Physical Chemistry, Invited lecture
PC-011

Many-body elastic scattering of exciton polarons in organic-inorganic hybrid perovskites

C. Silva1,2
1School of Chemistry and Biochemistry, Georgia Institute of Technology, 901 Atlantic Drive NW, Atlanta, Georgia 30332, United States, 2School of Physics, Georgia Institute of Technology, 837 State Street NW, Atlanta, Georgia 30332, United States

Owing to both electronic and dielectric confinement effects, two-dimensional organic-inorganic hybrid perovskites sustain strongly bound excitons at room temperature. The intrinsic optical lineshape reflects multiple excitons with distinct binding energies, each dressed differently by the hybrid lattice.

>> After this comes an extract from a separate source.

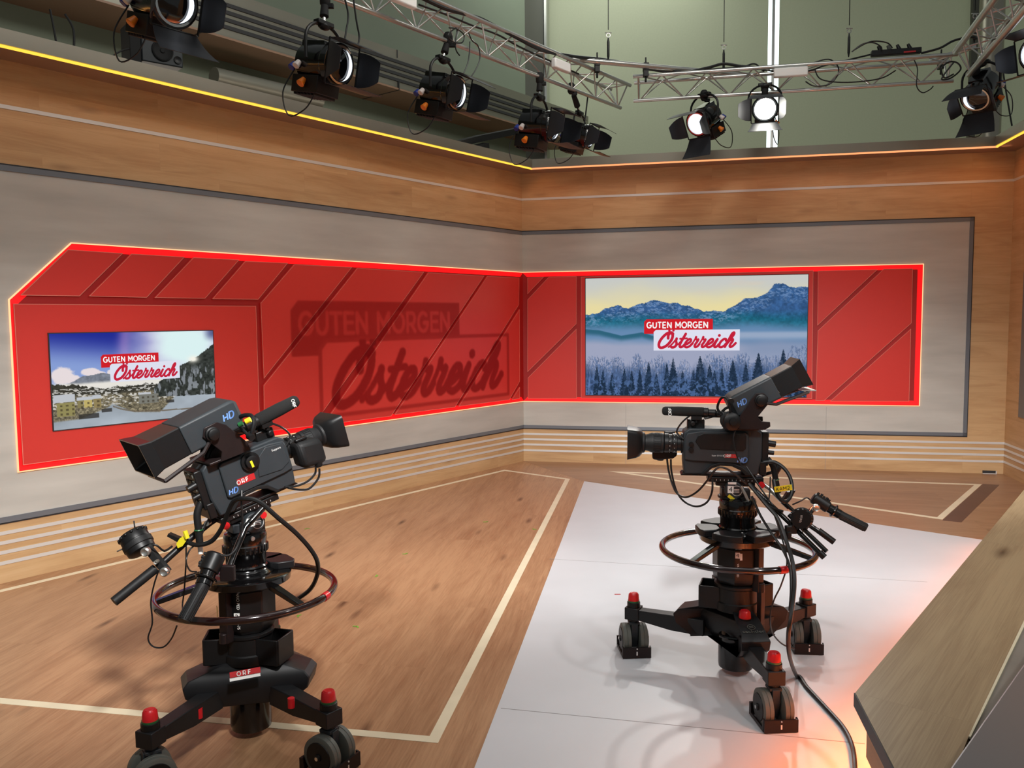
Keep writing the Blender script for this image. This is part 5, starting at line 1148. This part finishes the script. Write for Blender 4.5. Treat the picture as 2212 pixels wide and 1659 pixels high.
    stroke_text(mc, 'lettering', 'ORF', .012, (mt-.034, fy, mz+.85*tilt), (0, 0, -1) if kind == 2 and False else ((0, 0, 1) if kind == 2 else (0, 0, -1)), (1, 0, 0) if kind == 2 else (1, 0, 0), M['white'], .22, 0, .1)
    # viewfinder
    ph, fx0, fz0, wv, hv, lv = vf; V = Matrix.Translation((fx0, 0, fz0)) @ Matrix.Rotation(math.pi, 4, 'Z') @ Matrix.Rotation(-R(ph), 4, 'Y')   # local +x runs rearwards along the finder
    def sec(x, w_, zt, zb, ch=.0): return [V @ Vector(p) for p in ((x, -w_+ch, zt), (x, w_-ch, zt), (x, w_, zt-ch), (x, w_, zb+ch), (x, w_-ch, zb), (x, -w_+ch, zb), (x, -w_, zb+ch), (x, -w_, zt-ch))]
    mb = MB(); mb.loft([sec(-.004, wv-.02, hv-.018, -hv+.022, .006), sec(.012, wv-.004, hv-.004, -hv+.010, .008), sec(.03, wv, hv, -hv, .008), sec(lv*.60, wv, hv, -hv, .006)]); vb = mb.build('viewfinder', M['blk2'], root, bevel=.003, smooth=30)
    mb = MB(); a0, a1, a2 = lv*.605, lv*.88, lv
    mb.loft([sec(a0, wv-.002, hv-.002, -hv+.002, .004), sec(a1, wv+.002, hv+.000, -hv+.002, .004), sec(a2, wv+.014, hv+.012, -hv-.008, .004), sec(a2, wv+.010, hv+.008, -hv-.004, .004), sec(a1, wv-.004, hv-.006, -hv+.008, .004), sec(a0+.01, wv-.008, hv-.008, -hv+.008, .004)], caps=False)
    mb.build('sun_hood', M['hood'], vb, smooth=8)
    mb = MB(); mb.loft([sec(a0+.008, wv-.006, hv-.006, -hv+.006, .004), sec(a0+.012, wv-.006, hv-.006, -hv+.006, .004)]); mb.build('monitor_face', M['glass'], vb, smooth=0)
    fx = V.to_3x3() @ Vector((side, 0, 0)) if False else (V.to_3x3() @ Vector(((1 if kind == 2 else -1), 0, 0))); uz = V.to_3x3() @ Vector((0, 0, 1))
    yy = side*(wv+.0008); pp = V @ Vector((.050, -yy if True else yy, .008)); pp.y = yy
    stroke_text(vb, 'format_lettering', 'HD', .022 if kind == 2 else .023, pp, fx, uz, M['hd_blue'], .22, .28, .12)
    # finder bracket: two cheeks, base and round knobs
    pv = V @ Vector((lv*.36, 0, -hv*.35)); bz = .222
    for sg in (-1, 1):
        y0 = sg*(wv+.004)
        if kind == 2: ck = [(-.045, bz), (-.150, bz), (-.172, bz+.014), (-.170, bz+.034), (-.135, bz+.036), (-.118, bz+.055), (pv.x-.028, pv.z-.02), (pv.x-.03, pv.z+.012), (pv.x-.012, pv.z+.032), (pv.x+.022, pv.z+.03), (pv.x+.04, pv.z+.005), (-.045, bz+.06), (-.02, bz+.02)]
        else: ck = [(.035, bz-.004), (.03, bz+.03), (pv.x+.06, pv.z+.012), (pv.x+.03, pv.z+.035), (pv.x-.02, pv.z+.03), (pv.x-.034, pv.z), (pv.x-.02, pv.z-.02), (-.07, bz+.03), (-.085, bz-.004)]
        mb = MB(); mb.prism(ck, y0, y0+sg*.006, axis='y'); b_ = mb.build('finder_bracket', M['brn_metal'], root, bevel=.002)
        mb = MB(); mb.lathe((pv.x, y0+sg*.006, pv.z), (pv.x, y0+sg*.5, pv.z), [(0, .026), (.010, .026), (.012, .021), (.024, .020), (.026, .015)], 26); mb.build('bracket_knob', M['blk'], b_)
    mb = MB(); mb.box((-.055, 0, bz), (.14, 2*wv+.012, .010)); mb.box((-.05, 0, bz-.008), (.10, .07, .014)); mb.build('bracket_base', M['brn_metal'], root, bevel=.003)
    q = V @ Vector((lv*.50, 0, -hv-.012)); q2 = V @ Vector((lv*.92, 0, -hv-.030 if kind == 2 else -hv-.04))
    for sg in (-1, 1):
        mb = MB(); yv = sg*(wv-.01); mb.tube([(pv.x, sg*(wv+.007), pv.z-.01), (q.x, sg*(wv+.004), q.z), (q2.x, yv, q2.z)], .007 if kind == 2 else .008, 6); mb.build('support_arm', M['brn_metal'], root)
    mb = MB(); mb.cyl((q2.x, -wv+.01, q2.z), (q2.x, wv-.01, q2.z), .006, n=8)
    if kind == 2: mb.box((q2.x-.0, 0, q2.z+.006), (.06, 2*wv-.01, .004))
    mb.build('shelf', M['alu'] if kind == 2 else M['brn_metal'], root)
    # small leads
    mb = MB(); mb.tube([(.11, 0, .255), (.14, side*.03, .28), (.19, side*.05, .25), (.22, side*.05, .20), (.19, side*.055, .17)], .004, 6, 6); mb.build('lead', M['cable'], root)
    mb = MB(); mb.tube([(-.04, side*.03, .29), (.0, side*.04, .31), (.03, side*.03, .285), (.06, side*.03, .27), (.10, side*.04, .26)], .006, 6, 6); mb.build('lead', M['cable'], root)
    return root
M['hood'] = mat('hood_black', srgb(22, 21, 22), .25, coat=.2); M['red_edge_dk'] = mat('sticker_red_light', srgb(215, 90, 90), .4)
cam2 = studio_camera(HD2, AZ2, PT2, 'broadcast camera pointing left on the right pedestal, silhouetted against the mountain screen', (28.5, -.012, .306, .092, .052, .345), 1, 2)
cam1 = studio_camera(HD1, AZ1, PT1, 'broadcast camera on the left pedestal, tilted up with its viewfinder hood toward the viewer', (-8, .045, .366, .090, .056, .375), -1, 1)

# ================================================================== PAN BARS
def rel(root, pts): o = root.matrix_world.translation if False else root.location; return [Vector(p)-o for p in pts]
def bar(root, pts, r_, m, name='pan_bar', n=12, **k):
    mb = MB(); mb.tube(rel(root, pts), r_, n); return mb.build(name, M[m], root, **k)
# right pedestal, near bar
h = head2
b = bar(h, [aty(1622, 1049, 3.60), aty(1700, 1124, 3.50), aty(1779, 1203, 3.38)], .0105, 'blk_gloss')
mb = MB(); q = rel(h, [aty(1700, 1118, 3.49), aty(1782, 1198, 3.37)]); mb.tube([v+Vector((.008, 0, .012)) for v in q], .0095, 10); mb.build('inner_rod', M['blk_gloss'], b)
mb = MB(); q = rel(h, [aty(1770, 1193, 3.38), aty(1781, 1204, 3.37)]); mb.tube(q, .014, 12); mb.build('end_cap', M['blk'], b)
mb = MB(); q = rel(h, [aty(1708, 1144, 3.46)])[0]; mb.box(q, (.045, .03, .032), None); mb.box(q+Vector((-.012, -.01, -.02)), (.018, .03, .03)); mb.build('bar_clamp', M['blk_matt'], b, bevel=.003)
mb = MB(); mb.tube(rel(h, [aty(1655, 1090, 3.54), aty(1674, 1100, 3.52), aty(1692, 1105, 3.5)]), .006, 6); mb.build('clamp_lever', M['blk'], b)
# far bar with pale upper tube
b2 = bar(h, [aty(1632, 1035, 3.78), aty(1662, 1055, 3.76), aty(1692, 1085, 3.73)], .011, 'alu', label='bare silver upper part of the pan bar')
mb = MB(); mb.tube(rel(h, [aty(1690, 1083, 3.73), aty(1735, 1125, 3.70), aty(1802, 1171, 3.64)]), .0115, 12); mb.build('lower_tube', M['blk_gloss'], b2)
mb = MB(); mb.tube(rel(h, [aty(1768, 1146, 3.67), aty(1802, 1171, 3.64)]), .0145, 12); mb.build('end_grip', M['blk'], b2)
mb = MB(); mb.tube(rel(h, [aty(1640, 1030, 3.72), aty(1655, 1024, 3.70), aty(1668, 1020, 3.68)]), .008, 8); q = rel(h, [aty(1676, 1016, 3.68)])[0]; mb.cyl(q+Vector((-.012, 0, -.02)), q+Vector((.012, 0, .02)), .018, n=14); mb.build('tilt_lock', M['blk'], h, bevel=.002)
mb = MB(); mb.loft([[v+Vector((0, s_*.012, 0)) for v in rel(h, [aty(1690, 1078, 3.68), aty(1700, 1062, 3.68), aty(1717, 1058, 3.68), aty(1708, 1076, 3.68)])] for s_ in (-1, 1)]); mb.build('cable_hook', M['blk'], b2, smooth=0)
# focus control drum
def drum(root, c, ax, r_, l_, label, spokes):
    c = rel(root, [c])[0]; ax = Vector(ax).normalized(); mb = MB()
    mb.lathe(c-ax*l_*.5, c+ax, [(0, r_*.8), (.004, r_*.92), (l_*.25, r_*.95), (l_*.28, r_), (l_*.55, r_), (l_*.58, r_*.94), (l_-.006, r_*.94), (l_, r_*.86)], 32)
    o = mb.build('focus_control', M['blk'], root)
    mb = MB(); mb.lathe(c-ax*(l_*.5+.001), c+ax, [(l_*.30, r_*1.01), (l_*.52, r_*1.01)], 32, caps=False); mb.build('ring', M['rubber_dk'], o)
    mb = MB()
    for k in range(14):
        a = 2*math.pi*k/14; u = ax.orthogonal().normalized(); v = ax.cross(u); p = c+ax*l_*.40+(u*math.cos(a)+v*math.sin(a))*r_*.93; mb.sphere(p, .006, 8, 6)
    mb.build('grip_lobes', M['blk'], o)
    for q in spokes:
        u = Vector(q); mb = MB(); mb.cyl(c+u.normalized()*r_*.9, c+u.normalized()*(r_*.9+.032), .0028, n=8); mb.build('spoke_pin', M['chrome'], o)
    return o, c
o, c = drum(h, aty(1732, 1120, 3.46), (-.42, -.9, .12), .046, .062, '', [(.3, -.2, .5), (.05, -.1, -1), (-.9, 0, .6)])
text_mesh(o, 'lettering', 'FOCUS', .011, face_matrix(c+Vector((-.42, -.9, .12)).normalized()*.0325, (.15, -.05, 1), (-.9, .42, 0)), M['white'])
mb = MB(); a_, b_ = rel(h, [aty(1748, 1112, 3.50), aty(1766, 1090, 3.52)]); mb.cyl(a_, b_, .008, n=10); mb.build('joint_rod', M['blk'], h)
mb = MB(); c = rel(h, [aty(1762, 1097, 3.46)])[0]; mb.lathe(c+Vector((0, .012, 0)), c+Vector((0, -.5, 0)), [(0, .014), (.008, .0165), (.02, .0165), (.024, .012), (.021, .007)], 24); mb.build('silver_knob', M['alu'], h, label='silver clamp knob')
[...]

Given this complexity, a fundamentally far-reaching issue is how Coulomb-mediated many-body interactions --- elastic scattering such as excitation-induced dephasing, inelastic exciton bimolecular scattering, and multi-exciton binding --- depend upon the specific exciton-lattice coupling. We report the intrinsic and density-dependent exciton pure dephasing rates and their dependence on temperature by means of a coherent nonlinear spectroscopy. We find exceptionally strong screening effects on multi-exciton scattering relative to other two-dimensional single-atomic-layer semiconductors. Importantly, the exciton-density dependence of the dephasing rates is markedly different for distinct excitons. These findings establish the consequences of particular lattice dressing on exciton many-body quantum dynamics, which critically define fundamental optical properties that underpin photonics and quantum optoelectronics in relevant exciton density regimes.